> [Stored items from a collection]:
▼

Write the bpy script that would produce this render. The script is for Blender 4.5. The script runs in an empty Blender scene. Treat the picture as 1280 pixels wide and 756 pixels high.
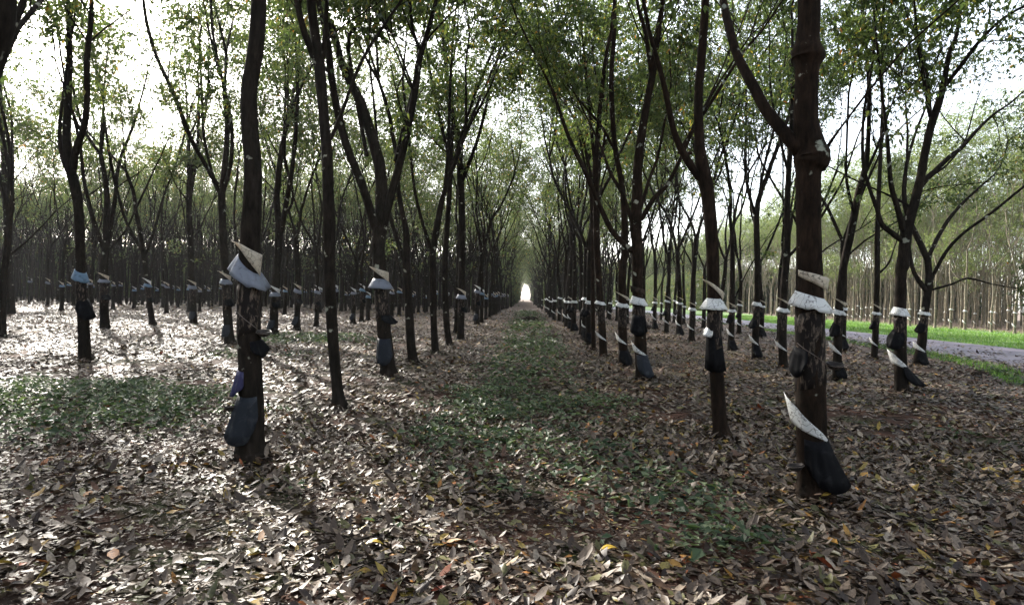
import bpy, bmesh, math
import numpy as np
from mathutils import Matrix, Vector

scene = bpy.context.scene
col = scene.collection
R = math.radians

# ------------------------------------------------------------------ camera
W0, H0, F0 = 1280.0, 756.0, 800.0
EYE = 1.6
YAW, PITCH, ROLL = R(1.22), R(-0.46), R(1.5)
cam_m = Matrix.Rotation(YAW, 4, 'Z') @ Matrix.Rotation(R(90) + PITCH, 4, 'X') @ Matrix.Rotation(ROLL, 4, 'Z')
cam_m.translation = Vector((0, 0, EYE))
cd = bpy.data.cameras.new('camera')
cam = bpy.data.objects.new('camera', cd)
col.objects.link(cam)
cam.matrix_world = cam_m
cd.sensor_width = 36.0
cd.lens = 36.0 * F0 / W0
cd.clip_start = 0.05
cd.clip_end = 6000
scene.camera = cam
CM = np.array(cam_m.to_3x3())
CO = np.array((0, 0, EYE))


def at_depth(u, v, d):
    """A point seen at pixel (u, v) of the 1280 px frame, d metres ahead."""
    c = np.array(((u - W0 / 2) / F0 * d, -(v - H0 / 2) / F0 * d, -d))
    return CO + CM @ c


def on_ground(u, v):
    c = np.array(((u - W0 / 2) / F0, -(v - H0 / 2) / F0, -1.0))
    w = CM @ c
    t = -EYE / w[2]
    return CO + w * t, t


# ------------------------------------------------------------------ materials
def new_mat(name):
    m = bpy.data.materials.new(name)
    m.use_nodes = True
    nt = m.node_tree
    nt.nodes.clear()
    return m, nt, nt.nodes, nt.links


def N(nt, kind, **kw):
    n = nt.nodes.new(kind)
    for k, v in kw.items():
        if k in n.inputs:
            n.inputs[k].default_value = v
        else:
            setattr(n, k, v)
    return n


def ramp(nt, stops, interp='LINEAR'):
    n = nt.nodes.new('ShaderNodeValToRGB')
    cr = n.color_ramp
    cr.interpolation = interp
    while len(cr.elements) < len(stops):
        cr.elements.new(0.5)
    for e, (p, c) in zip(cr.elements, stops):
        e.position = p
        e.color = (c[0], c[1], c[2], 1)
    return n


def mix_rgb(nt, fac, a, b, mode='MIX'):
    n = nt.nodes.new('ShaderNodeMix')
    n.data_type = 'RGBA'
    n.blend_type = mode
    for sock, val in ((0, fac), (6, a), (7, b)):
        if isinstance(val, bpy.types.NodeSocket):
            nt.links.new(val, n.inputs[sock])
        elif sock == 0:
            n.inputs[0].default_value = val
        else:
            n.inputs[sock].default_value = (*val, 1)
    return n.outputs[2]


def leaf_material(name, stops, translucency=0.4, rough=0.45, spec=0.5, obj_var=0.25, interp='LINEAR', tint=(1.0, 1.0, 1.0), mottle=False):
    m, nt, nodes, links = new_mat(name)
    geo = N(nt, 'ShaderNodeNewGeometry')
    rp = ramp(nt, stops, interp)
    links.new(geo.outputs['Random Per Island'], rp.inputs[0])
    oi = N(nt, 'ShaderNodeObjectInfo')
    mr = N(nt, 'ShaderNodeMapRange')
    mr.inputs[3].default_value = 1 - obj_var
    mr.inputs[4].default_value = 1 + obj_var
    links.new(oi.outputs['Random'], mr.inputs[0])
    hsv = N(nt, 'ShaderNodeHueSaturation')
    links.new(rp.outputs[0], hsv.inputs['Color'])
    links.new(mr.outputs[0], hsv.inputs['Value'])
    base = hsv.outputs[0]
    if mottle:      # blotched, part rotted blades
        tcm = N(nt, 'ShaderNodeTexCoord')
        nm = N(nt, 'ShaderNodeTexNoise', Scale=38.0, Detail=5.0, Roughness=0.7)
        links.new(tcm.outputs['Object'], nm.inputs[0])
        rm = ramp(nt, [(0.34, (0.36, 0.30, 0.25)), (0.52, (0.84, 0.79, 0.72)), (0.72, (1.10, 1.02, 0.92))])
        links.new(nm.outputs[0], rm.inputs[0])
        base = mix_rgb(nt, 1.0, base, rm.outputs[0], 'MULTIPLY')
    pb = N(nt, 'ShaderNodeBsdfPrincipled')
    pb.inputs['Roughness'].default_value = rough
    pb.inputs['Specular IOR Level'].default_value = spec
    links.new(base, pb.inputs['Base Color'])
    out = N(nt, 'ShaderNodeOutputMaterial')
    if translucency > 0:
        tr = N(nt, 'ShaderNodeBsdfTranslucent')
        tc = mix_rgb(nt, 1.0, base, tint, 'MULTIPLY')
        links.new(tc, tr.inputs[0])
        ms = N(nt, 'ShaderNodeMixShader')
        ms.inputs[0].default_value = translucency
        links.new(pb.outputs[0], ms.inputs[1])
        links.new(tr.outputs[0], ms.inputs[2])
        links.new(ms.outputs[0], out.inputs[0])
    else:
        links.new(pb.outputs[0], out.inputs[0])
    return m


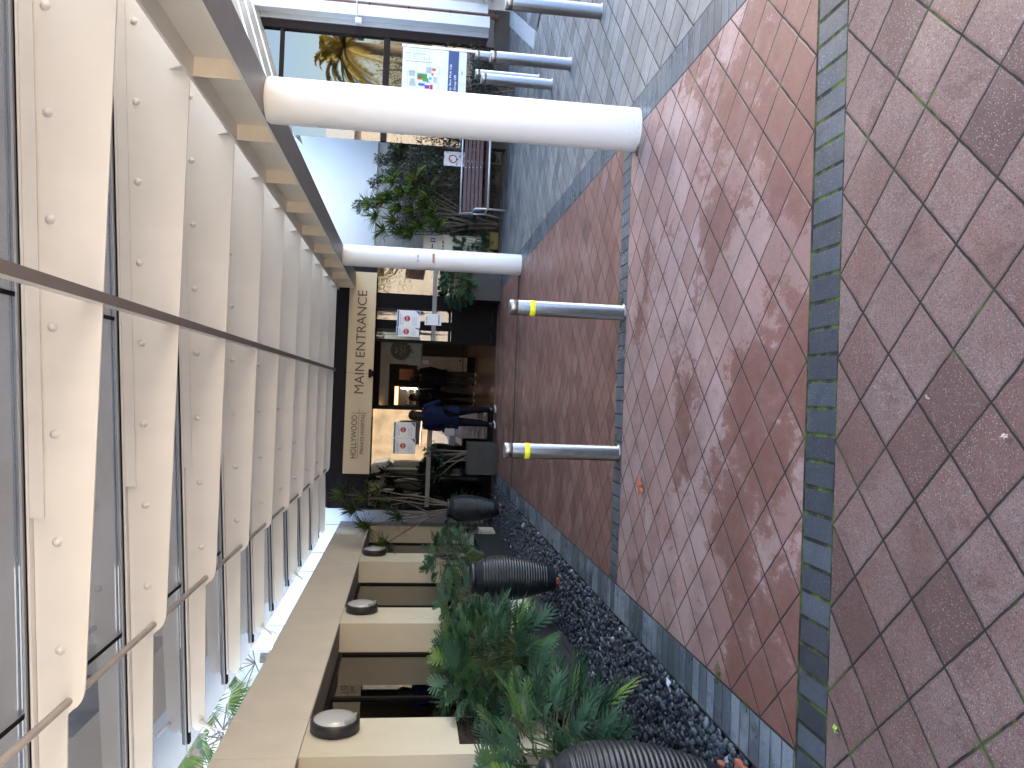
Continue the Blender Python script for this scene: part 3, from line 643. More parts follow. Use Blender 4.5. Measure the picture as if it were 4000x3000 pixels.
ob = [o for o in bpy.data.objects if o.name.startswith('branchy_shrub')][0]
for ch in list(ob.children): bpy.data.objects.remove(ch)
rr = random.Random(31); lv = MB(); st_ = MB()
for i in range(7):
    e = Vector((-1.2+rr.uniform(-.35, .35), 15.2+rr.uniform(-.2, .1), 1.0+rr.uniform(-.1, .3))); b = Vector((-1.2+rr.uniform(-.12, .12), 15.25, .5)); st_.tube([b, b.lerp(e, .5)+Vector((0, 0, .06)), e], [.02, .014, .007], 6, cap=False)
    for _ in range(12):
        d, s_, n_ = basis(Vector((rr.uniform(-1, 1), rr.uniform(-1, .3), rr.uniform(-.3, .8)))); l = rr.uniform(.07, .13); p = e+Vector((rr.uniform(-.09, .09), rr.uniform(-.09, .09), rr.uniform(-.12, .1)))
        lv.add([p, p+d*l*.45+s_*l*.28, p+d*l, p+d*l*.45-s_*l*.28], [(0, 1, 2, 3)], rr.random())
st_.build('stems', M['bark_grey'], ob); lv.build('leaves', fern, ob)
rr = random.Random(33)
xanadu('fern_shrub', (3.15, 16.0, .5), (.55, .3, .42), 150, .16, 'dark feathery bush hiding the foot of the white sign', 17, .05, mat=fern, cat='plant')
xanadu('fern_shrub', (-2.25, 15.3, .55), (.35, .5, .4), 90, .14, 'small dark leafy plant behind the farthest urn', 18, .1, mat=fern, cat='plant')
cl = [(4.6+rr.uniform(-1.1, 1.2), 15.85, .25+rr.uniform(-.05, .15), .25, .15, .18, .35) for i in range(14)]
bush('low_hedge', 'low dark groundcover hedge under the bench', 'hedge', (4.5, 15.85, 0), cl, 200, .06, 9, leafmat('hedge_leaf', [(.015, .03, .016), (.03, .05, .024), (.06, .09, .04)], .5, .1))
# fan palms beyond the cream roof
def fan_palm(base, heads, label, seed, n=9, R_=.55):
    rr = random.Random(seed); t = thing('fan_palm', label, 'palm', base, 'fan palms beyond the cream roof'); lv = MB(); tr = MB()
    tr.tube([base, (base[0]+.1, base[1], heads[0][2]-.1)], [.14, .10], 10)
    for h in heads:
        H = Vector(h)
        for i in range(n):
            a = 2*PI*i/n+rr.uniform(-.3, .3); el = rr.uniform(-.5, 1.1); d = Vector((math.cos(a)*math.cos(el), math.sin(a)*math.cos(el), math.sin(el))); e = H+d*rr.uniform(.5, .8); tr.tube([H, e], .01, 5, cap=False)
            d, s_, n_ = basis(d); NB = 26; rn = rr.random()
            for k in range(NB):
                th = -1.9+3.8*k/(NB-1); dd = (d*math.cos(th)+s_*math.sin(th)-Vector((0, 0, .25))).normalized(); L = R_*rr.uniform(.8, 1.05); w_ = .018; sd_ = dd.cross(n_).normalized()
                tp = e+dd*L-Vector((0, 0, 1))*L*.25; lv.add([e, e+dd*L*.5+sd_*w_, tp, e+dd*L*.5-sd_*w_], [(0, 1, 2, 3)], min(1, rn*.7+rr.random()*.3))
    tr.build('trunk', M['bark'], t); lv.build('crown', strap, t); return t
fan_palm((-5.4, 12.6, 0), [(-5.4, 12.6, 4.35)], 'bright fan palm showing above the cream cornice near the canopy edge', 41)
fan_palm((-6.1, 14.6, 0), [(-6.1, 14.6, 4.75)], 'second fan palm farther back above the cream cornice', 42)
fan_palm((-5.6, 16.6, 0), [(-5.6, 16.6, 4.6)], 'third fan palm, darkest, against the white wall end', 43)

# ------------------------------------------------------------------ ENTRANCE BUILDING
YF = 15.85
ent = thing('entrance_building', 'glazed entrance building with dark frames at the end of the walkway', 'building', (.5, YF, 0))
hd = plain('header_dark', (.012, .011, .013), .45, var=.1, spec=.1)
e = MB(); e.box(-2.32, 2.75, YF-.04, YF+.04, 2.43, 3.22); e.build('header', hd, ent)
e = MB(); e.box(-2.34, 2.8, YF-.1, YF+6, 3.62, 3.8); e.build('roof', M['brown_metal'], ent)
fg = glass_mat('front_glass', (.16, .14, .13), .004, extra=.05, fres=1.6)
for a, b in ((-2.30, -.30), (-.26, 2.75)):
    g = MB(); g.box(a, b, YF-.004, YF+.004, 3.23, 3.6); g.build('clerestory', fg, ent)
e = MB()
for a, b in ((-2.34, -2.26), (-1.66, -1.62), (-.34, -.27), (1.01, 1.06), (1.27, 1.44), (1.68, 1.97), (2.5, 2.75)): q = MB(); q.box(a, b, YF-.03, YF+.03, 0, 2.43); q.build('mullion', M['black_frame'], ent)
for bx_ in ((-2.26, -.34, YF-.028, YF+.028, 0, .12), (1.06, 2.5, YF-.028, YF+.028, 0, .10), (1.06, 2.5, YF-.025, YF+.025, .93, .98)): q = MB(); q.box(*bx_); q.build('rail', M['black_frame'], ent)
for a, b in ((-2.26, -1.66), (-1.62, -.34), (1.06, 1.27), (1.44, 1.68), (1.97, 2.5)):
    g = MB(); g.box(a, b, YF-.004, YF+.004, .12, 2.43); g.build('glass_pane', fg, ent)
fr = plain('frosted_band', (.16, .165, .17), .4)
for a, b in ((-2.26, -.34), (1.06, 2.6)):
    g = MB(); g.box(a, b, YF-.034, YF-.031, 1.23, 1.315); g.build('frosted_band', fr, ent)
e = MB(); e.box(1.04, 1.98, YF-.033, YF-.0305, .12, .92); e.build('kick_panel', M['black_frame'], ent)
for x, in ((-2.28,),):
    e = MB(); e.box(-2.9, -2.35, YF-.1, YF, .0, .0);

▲

> [Task]:
Only the lines from the start of the entries above to the line containing "CO = np.array((0, 0, EYE))" are to be given again, exactly and with both ends included; pictures are excluded.

> [Expected answer]:
Write the bpy script that would produce this render. The script is for Blender 4.5. The script runs in an empty Blender scene. Treat the picture as 1280 pixels wide and 756 pixels high.
import bpy, bmesh, math
import numpy as np
from mathutils import Matrix, Vector

scene = bpy.context.scene
col = scene.collection
R = math.radians

# ------------------------------------------------------------------ camera
W0, H0, F0 = 1280.0, 756.0, 800.0
EYE = 1.6
YAW, PITCH, ROLL = R(1.22), R(-0.46), R(1.5)
cam_m = Matrix.Rotation(YAW, 4, 'Z') @ Matrix.Rotation(R(90) + PITCH, 4, 'X') @ Matrix.Rotation(ROLL, 4, 'Z')
cam_m.translation = Vector((0, 0, EYE))
cd = bpy.data.cameras.new('camera')
cam = bpy.data.objects.new('camera', cd)
col.objects.link(cam)
cam.matrix_world = cam_m
cd.sensor_width = 36.0
cd.lens = 36.0 * F0 / W0
cd.clip_start = 0.05
cd.clip_end = 6000
scene.camera = cam
CM = np.array(cam_m.to_3x3())
CO = np.array((0, 0, EYE))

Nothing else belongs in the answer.